▸ **PROBLEM DETAILS**:
Copy the first line of the entries below and every line after it through the line containing "PI = math.pi". Do not include pictures.

# # # # # # #

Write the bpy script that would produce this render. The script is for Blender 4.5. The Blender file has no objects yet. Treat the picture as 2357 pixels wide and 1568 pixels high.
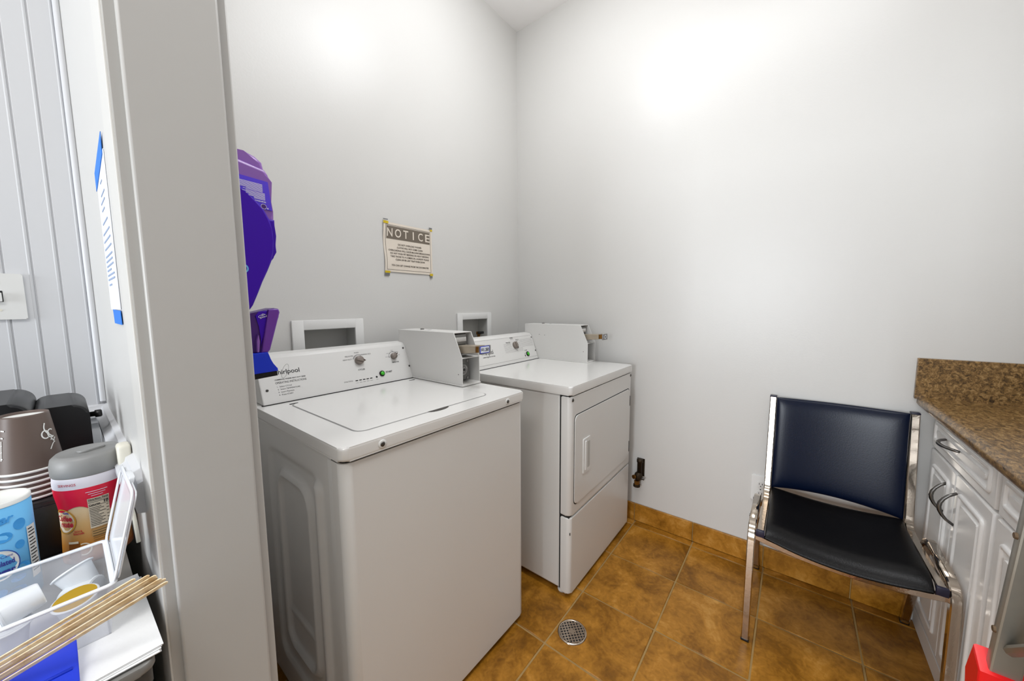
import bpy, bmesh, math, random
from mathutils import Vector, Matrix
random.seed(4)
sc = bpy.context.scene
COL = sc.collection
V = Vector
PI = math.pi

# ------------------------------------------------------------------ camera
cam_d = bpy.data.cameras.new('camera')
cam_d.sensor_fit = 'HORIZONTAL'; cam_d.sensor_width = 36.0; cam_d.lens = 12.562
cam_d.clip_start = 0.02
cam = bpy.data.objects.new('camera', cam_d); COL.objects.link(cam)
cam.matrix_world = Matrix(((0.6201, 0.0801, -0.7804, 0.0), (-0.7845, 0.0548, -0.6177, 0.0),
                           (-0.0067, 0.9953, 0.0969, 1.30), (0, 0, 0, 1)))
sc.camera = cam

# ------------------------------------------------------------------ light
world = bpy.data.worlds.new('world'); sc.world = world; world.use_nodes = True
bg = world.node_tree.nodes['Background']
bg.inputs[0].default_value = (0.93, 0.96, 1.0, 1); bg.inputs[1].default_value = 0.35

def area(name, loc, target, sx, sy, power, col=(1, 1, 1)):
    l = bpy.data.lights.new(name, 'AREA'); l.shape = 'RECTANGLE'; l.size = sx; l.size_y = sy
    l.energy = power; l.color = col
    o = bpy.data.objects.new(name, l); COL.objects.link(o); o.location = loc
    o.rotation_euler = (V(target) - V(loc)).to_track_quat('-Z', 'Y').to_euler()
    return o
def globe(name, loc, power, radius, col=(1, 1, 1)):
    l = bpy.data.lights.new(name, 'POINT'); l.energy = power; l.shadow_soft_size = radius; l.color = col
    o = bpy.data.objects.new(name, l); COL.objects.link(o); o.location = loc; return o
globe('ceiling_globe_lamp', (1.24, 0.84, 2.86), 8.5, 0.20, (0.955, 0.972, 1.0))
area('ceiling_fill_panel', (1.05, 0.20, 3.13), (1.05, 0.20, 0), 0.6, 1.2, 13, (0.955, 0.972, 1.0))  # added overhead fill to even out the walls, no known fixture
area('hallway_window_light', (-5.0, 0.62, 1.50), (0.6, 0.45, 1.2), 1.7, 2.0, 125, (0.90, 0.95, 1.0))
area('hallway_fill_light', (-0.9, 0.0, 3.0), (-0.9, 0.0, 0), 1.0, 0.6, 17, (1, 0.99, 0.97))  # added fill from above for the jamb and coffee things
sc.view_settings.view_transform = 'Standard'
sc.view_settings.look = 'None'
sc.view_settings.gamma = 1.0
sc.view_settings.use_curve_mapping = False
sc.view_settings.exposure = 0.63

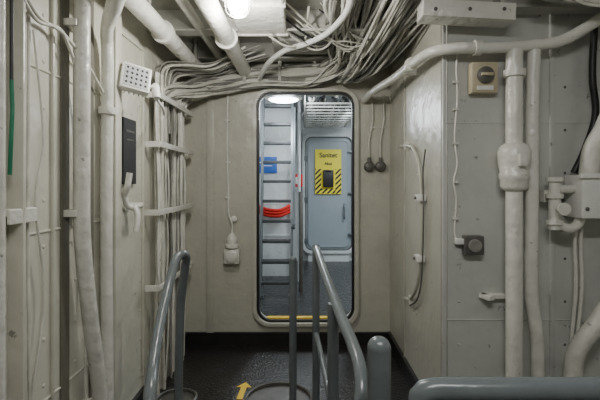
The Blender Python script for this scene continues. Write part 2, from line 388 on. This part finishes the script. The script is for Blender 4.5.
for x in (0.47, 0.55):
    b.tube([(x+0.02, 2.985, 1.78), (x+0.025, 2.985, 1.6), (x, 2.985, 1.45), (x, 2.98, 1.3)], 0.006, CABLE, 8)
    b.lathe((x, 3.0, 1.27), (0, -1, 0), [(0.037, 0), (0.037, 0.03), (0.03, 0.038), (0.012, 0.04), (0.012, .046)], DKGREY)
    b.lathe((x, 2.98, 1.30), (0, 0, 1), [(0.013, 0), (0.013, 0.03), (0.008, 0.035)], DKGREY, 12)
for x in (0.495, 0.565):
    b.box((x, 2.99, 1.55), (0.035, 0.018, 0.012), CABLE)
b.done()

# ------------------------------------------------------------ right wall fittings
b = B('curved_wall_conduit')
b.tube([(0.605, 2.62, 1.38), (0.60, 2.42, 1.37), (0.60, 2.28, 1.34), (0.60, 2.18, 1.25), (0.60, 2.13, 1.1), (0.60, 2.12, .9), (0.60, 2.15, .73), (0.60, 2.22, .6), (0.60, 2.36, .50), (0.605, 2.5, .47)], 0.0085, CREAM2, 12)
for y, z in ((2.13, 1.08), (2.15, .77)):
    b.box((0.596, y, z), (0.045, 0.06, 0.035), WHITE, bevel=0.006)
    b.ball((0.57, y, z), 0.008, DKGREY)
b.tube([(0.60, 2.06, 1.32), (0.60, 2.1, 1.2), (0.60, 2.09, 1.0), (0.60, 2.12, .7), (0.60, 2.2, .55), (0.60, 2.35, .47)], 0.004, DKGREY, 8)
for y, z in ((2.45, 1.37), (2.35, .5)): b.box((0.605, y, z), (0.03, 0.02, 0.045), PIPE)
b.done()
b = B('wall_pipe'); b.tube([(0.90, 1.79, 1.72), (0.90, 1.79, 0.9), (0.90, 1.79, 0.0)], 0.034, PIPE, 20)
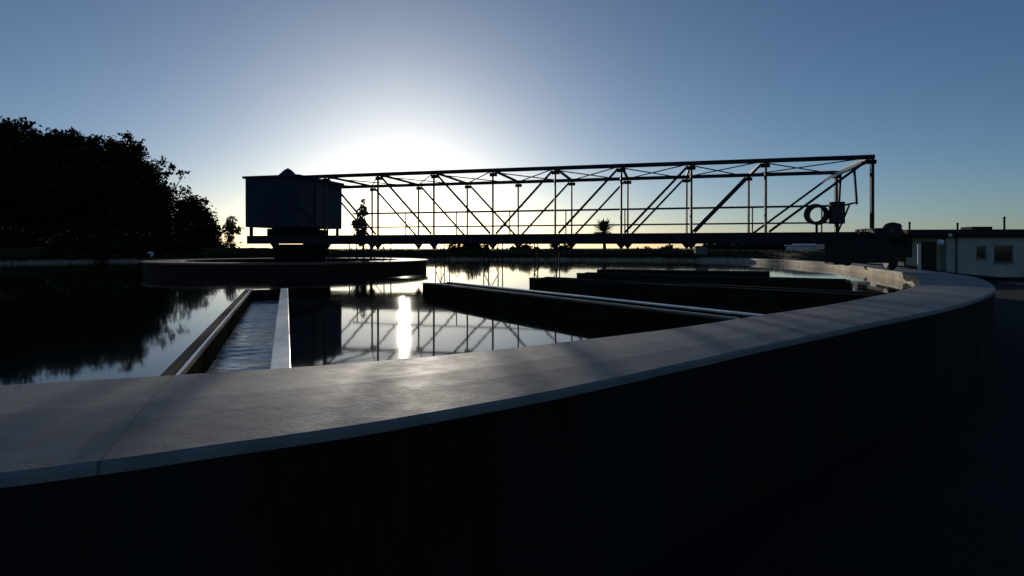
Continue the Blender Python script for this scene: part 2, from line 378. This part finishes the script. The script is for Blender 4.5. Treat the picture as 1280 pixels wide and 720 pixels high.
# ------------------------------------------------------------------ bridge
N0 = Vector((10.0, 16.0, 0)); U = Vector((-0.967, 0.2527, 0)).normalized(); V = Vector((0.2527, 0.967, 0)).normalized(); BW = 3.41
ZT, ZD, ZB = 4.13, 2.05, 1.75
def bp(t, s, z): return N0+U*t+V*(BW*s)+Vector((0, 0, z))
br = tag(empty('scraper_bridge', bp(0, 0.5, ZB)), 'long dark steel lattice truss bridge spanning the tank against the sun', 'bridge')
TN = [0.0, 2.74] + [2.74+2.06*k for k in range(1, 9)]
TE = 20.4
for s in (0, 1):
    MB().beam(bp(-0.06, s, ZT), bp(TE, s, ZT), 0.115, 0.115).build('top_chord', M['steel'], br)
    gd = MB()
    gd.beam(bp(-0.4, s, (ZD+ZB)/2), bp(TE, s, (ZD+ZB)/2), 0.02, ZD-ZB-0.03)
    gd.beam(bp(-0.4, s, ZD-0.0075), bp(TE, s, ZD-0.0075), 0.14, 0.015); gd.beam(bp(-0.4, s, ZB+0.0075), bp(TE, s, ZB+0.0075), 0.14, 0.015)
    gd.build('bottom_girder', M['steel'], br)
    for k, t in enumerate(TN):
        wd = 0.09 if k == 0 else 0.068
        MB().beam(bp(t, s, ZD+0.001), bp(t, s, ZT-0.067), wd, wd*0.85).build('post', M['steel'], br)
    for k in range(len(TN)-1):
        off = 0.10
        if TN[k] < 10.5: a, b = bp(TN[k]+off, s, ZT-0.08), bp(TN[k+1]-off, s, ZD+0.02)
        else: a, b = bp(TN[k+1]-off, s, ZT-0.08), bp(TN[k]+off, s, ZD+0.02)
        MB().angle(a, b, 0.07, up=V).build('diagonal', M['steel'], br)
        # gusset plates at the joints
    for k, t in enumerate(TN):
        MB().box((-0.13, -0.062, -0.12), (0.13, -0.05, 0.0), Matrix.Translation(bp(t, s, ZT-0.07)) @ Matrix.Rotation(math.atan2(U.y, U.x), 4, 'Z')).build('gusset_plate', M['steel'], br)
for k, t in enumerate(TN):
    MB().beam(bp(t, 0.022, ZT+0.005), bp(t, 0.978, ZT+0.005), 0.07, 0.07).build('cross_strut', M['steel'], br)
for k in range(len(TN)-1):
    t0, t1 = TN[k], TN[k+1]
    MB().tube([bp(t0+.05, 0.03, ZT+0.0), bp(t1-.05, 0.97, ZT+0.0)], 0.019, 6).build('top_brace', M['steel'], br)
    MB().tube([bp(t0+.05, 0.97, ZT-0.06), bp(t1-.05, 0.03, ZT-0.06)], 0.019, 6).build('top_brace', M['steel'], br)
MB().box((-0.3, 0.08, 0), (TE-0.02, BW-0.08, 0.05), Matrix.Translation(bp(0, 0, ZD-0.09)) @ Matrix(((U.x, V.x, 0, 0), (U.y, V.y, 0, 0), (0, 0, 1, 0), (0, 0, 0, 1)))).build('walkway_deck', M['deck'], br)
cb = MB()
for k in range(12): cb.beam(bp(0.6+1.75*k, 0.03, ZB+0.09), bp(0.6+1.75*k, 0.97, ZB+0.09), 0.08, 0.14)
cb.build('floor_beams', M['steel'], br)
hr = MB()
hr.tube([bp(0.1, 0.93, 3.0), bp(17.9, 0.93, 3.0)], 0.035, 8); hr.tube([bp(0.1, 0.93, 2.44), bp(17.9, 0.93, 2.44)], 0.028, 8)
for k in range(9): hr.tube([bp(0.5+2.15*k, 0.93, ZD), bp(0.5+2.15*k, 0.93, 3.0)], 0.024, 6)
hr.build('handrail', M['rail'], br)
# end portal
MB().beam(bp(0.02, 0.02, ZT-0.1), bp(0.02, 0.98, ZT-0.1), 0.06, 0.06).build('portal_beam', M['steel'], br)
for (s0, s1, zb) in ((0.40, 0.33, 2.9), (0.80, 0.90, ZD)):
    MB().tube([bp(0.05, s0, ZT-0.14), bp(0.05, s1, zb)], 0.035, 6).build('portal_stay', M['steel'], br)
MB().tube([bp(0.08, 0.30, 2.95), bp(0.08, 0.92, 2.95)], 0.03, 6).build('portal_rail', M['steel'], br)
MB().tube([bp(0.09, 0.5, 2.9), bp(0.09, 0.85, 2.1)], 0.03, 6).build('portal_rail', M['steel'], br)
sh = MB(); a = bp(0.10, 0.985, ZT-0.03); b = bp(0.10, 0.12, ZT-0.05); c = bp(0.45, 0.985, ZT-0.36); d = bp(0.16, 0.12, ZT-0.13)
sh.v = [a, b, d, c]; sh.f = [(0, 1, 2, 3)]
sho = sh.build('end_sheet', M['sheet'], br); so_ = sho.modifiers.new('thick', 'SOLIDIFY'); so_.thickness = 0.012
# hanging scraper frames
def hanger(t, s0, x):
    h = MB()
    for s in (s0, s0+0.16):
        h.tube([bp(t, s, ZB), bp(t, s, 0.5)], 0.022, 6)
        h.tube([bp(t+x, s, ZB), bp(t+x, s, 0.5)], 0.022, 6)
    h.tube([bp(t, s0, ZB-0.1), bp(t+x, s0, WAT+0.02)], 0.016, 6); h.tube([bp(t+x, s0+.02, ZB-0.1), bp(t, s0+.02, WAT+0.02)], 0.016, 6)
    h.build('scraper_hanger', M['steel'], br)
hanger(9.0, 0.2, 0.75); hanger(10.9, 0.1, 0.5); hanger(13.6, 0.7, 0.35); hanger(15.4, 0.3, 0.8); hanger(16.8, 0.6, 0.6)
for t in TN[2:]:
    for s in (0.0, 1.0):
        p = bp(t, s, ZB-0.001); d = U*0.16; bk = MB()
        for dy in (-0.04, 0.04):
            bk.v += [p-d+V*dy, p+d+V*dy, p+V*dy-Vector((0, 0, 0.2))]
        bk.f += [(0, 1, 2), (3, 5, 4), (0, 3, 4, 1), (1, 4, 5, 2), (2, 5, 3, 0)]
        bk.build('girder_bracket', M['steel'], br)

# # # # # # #

▸ **IN RESPONSE**:
Write the bpy script that would produce this render. The script is for Blender 4.5. The Blender file has no objects yet. Treat the picture as 2357 pixels wide and 1568 pixels high.
import bpy, bmesh, math, random
from mathutils import Vector, Matrix
random.seed(4)
sc = bpy.context.scene
COL = sc.collection
V = Vector
PI = math.pi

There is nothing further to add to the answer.